---------- Data lines ----------

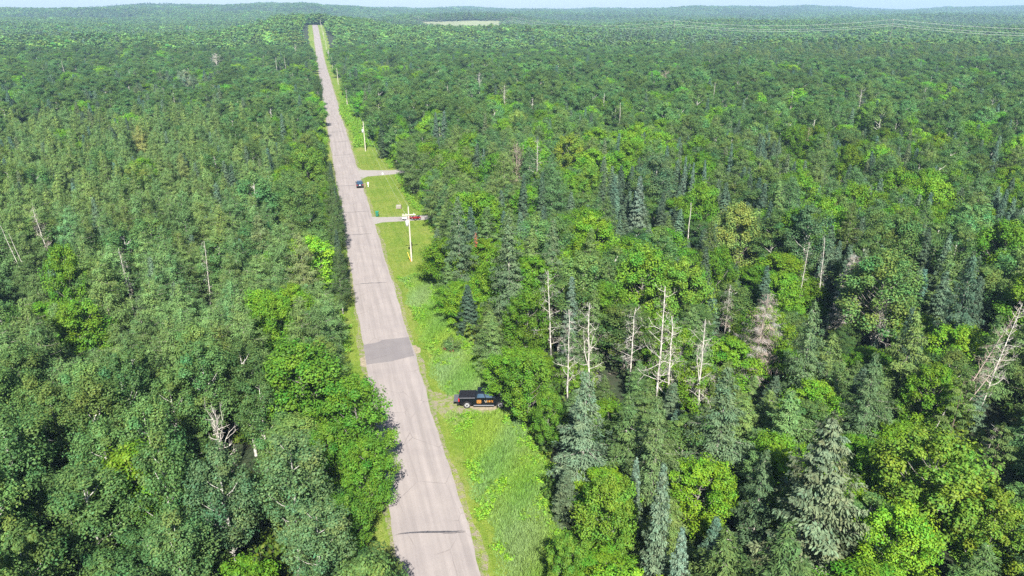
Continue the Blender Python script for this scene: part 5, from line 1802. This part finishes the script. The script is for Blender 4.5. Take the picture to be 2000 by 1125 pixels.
# ---- the power line that crosses behind the woods
def unproject(px, row, zc_):
    X, yd = (px - CX) / F * zc_, (row - CY) / F * zc_
    Y, zz = zc_ * CT - yd * ST, -(zc_ * ST + yd * CT)
    return X * math.cos(YAW) + Y * math.sin(YAW) + CAM[0], -X * math.sin(YAW) + Y * math.cos(YAW), CAM[2] + zz


M_FARPOLE = plain('grey_pole', (0.24, 0.215, 0.18), 0.85)
line = [(2480, 42, 640), (1745, 38, 800), (1318, 40, 950), (1000, 33, 1180), (817, 32, 1420), (718, 32.5, 1660), (640, 32, 1900), (480, 36, 1950), (250, 38, 2000), (20, 38, 2000)]
tw = [unproject(*q) for q in line]
for i, (x, y, z) in enumerate(tw):
    g0 = float(hz(x, y))
    t = empty('power_pole', (x, y, g0), 'tall pole %s carrying the far power line' % ['outside', 'at the high point of the wires', 'in mid span', 'past the pale field', 'on the pale field', 'near the road crest', 'by the road crest', 'beyond the road', 'near the far field', 'at the far end'][i], 'power pole', 'power line poles')
    h_ = max(z - g0 + 0.5, 12)
    rod('post', (0, 0, 0), (0, 0, h_), 0.2, M_FARPOLE, t, 0.13, 8)
    box('crossarm', (0, -0.2, h_ - 1.2), (3.0, 0.15, 0.2), M_FARPOLE, t)
    box('crossarm', (0, -0.2, h_ - 5.2), (4.0, 0.15, 0.2), M_FARPOLE, t)
for dx, dz, lab in ((0, 0, 'topmost wire of the power line across the far woods'), (0.9, -4.4, 'middle wire of the power line across the far woods'), (-0.9, -6.6, 'lowest wire of the power line across the far woods')):
    wire('power_wire', [(x + dx, y, z + dz) for x, y, z in tw], 0.11, lab, 'power line wire', None, 1.3, 16)

# white cabinet in the weeds by the far roadside
x, y = ground(647.5, 124.5)
q_ = empty('white_cabinet', (x, y, 0.0), 'long low white box in the weeds beside the road far away', 'cabinet')
box('housing', (0, 0, .75), (2.6, 1.2, 1.3), M_WHITE, q_, 0.05)
box('lid', (0, 0, 1.44), (2.8, 1.4, 0.08), M_WHITE, q_, 0.02)

# ------------------------------------------------------------------ haze
hm = bpy.data.materials.new('haze')
hm.use_nodes = True
nt = hm.node_tree
nt.nodes.remove(nt.nodes['Principled BSDF'])
pv = nt.nodes.new('ShaderNodeVolumePrincipled')
pv.inputs['Color'].default_value = (0.47, 0.72, 1.0, 1)
pv.inputs['Density'].default_value = 1.6e-4
nt.links.new(pv.outputs[0], nt.nodes['Material Output'].inputs['Volume'])
hv = np.array([(x, y, z) for z in (-40, 150) for (x, y) in ((-7600, -7600), (7600, -7600), (7600, 7600), (-7600, 7600))], float)
hq = np.array([(3, 2, 1, 0), (4, 5, 6, 7), (0, 1, 5, 4), (1, 2, 6, 5), (2, 3, 7, 6), (3, 0, 4, 7)])
tag(obj('haze', raw_mesh('haze', hv, hq, mats=[hm])), 'thin blue summer haze over the whole forest', 'haze', kind='stuff')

----------

◆ **Exercise details**
Give back exactly the lines from the first line of the data through the line with "return X * math.cos(YAW)", pictures excluded.

◆ **Solution**
Continue the Blender Python script for this scene: part 5, from line 1802. This part finishes the script. The script is for Blender 4.5. Take the picture to be 2000 by 1125 pixels.
# ---- the power line that crosses behind the woods
def unproject(px, row, zc_):
    X, yd = (px - CX) / F * zc_, (row - CY) / F * zc_
    Y, zz = zc_ * CT - yd * ST, -(zc_ * ST + yd * CT)
    return X * math.cos(YAW) + Y * math.sin(YAW) + CAM[0], -X * math.sin(YAW) + Y * math.cos(YAW), CAM[2] + zz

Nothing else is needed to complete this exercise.